Il n’est pas certain que les perspectives que nous évoquions hier soient compromises. Ce n’est pas pour rien que Airbus envisage de construire une usine aux USA : si sa version ravitailleur était finalement retenue contre le marché de leasing avec Boeing, les Airbus ravitailleurs seraient “made in USA” et Duncan Hunter serait content. (C’est d’ailleurs quasiment certain : tout système d’arme non-US acquis par le Pentagone devient une version spéciale, “américanisée”, et est produit sur place, sous licence.)

Ce qui recule un peu plus, par contre, c’est la perspective générale de coopération internationale et transatlantique (pour ceux qui aperçoivent encore une perspective).
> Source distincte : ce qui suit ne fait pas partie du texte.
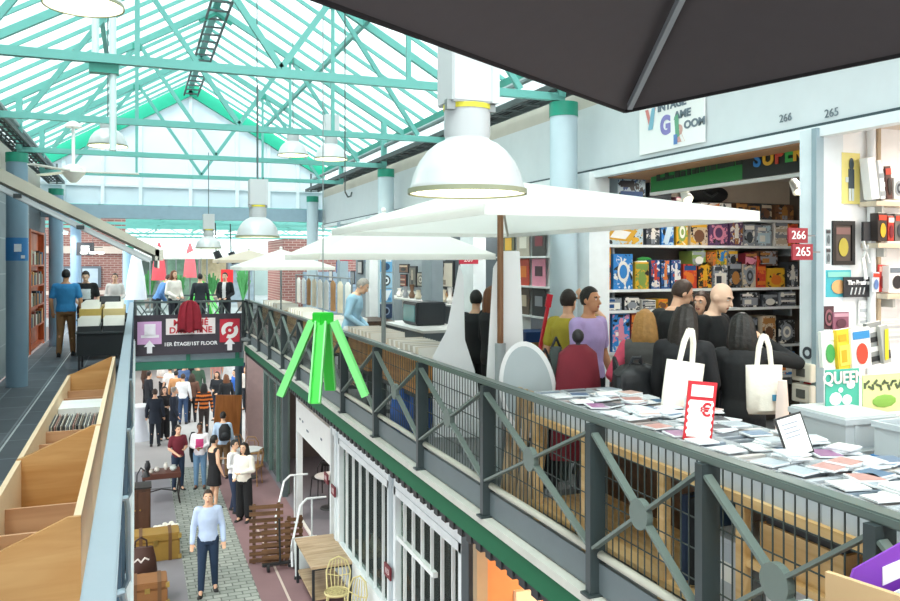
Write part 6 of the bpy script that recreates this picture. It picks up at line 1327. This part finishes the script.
for i, (px, py, d, h, lab) in enumerate(((402, 398, 9.3, '#2b5fb0', 'blue plastic sack behind the railing at left'), (421, 392, 9.2, '#2450a0', 'blue plastic sack behind the railing, right one'), (545, 372, 7.0, '#1b1d20', 'black rucksack on the floor beside the red guitar'), (556, 360, 7.2, '#4c5a58', 'grey green bag beside the black rucksack'))):
    X, Y = at_d(px, d); z = z_at(py, X, Y); t = thing('sack', lab, 'bag', (X, Y, G)); zz = max(.32, z-G+.12)
    MB(M(h, .5, noise=.3, bump=.5)).loft([[(r*math.cos(q)*(1+.06*math.sin(4*q)), r*.8*math.sin(q), z_) for q in [2*math.pi*k/18 for k in range(18)]] for z_, r in ((0,.12),(zz*.3,.15),(zz*.75,.13),(zz,.05))]).build('body', t, smooth=True); MB(M('#20242a', .5)).path([(-.05,0,zz-.02),(0,0,zz+.08),(.05,0,zz-.02)], .012).build('handle', t)
# ---------------------------------------------------------------- people on the galleries
def zfeet(px, d): return at_dep(px, d)
V1, V2 = .0085, .015
fine = dict(vox=V1)
P = {}
P['bald'] = person('bald man in black V-neck shirt looking down at a box in his hands', at_dep(713, 6.75), 62, 1.80, ('hold','low'), hair=('dark','bald'), top=('#16181a','short'), skin='pale', hy=0, hp=22, **fine)
P['tee'] = person('young man with short brown hair and black T-shirt with a gold mark on the back', at_dep(675, 7.5), 150, 1.80, ('down','hold'), hair=('brown','short'), top=('#1b1e1e','short'), hp=20, hy=-40, **fine)
P['face'] = person('brown haired woman smiling toward the camera between two men in black', at_dep(702, 8.0), -25, 1.66, hair=('brown','bob'), top=('#3a3a40','long'), **fine)
P['photo'] = person('woman with black bob seen from behind, arm raised, in black long-sleeved top', at_dep(742, 5.85), 185, 1.58, ('hang',((.43,.06,1.35),(.16,.18,1.53))), hair=('black','bob'), top=('#17181a','long'), bottom=('#191a1d','trousers'), hp=5, **fine)
P['longhair'] = person('woman with long dark hair and black jacket carrying a white tote', at_dep(684, 5.9), 170, 1.64, ('hang','hold'), hair=('dark','long'), top=('#1a1b1e','long'), bottom=('#1d1f24','trousers'), hy=-15, hp=10, **fine)
P['blond'] = person('blond woman in pink top and grey waistcoat seen from behind', at_dep(645, 6.6), 172, 1.56, ('hip','hip'), hair=('blond','bob'), top=('#5a5a58','long','#e05a74','sleeves'), bottom=('#22242a','trousers'), **fine)
P['lilac'] = person('dark haired bearded man in lilac T-shirt looking to the right', at_dep(589, 7.4), 48, 1.72, ('down','hang'), hair=('black','short'), top=('#b7a3d6','short'), skin='tan', hy=10, **fine)
P['olive'] = person('person in olive yellow T-shirt with raised arm behind the man in lilac', at_dep(568, 7.9), 150, 1.68, ('down','up'), hair=('dark','short'), top=('#b3a436','short'), skin='light', **fine)
P['black_lady'] = person('brown haired woman in black jacket holding a phone behind the white boards', at_dep(492, 9.0), 120, 1.68, ('hold','face'), hair=('auburn','long'), top=('#191b1e','long'), bottom=('#17181b','trousers'), **fine)
P['dark_back'] = person('person in dark jacket seen from the back left of the tall white board', at_dep(476, 9.4), 170, 1.62, ('low','low'), hair=('black','short'), top=('#1d2023','long'), bottom=('#1a1c20','trousers'), vox=.011)
P['bluesh'] = person('grey haired man in pale blue shirt bending over the record tables', at_dep(350, 12.5), 75, 1.74, ('low','low'), hair=('grey','short'), top=('#9cc3d8','long'), bottom=('#e0e2e0','trousers'), lean=12, hp=20, vox=.011)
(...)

Et l’on pourrait commencer à sérieusement compter les coups qui vont être assénés au programme JSF, et aux projets des partenaires étrangers du programme, notamment du côté des “compensations” (commande de sous-systèmes non,-US). Par exemple, les Italiens, qui ont demandé des éclaircissements sur ce point aux Américains, pourraient attendre longtemps. Les Néerlandais, dont on dit qu’ils réévaluent sérieusement leur participation en ce moment, dans un contexte budgétaire apocalyptique à La Haye, devront aussi prendre en compte cet élément protectionniste et anti-européen de la législation US.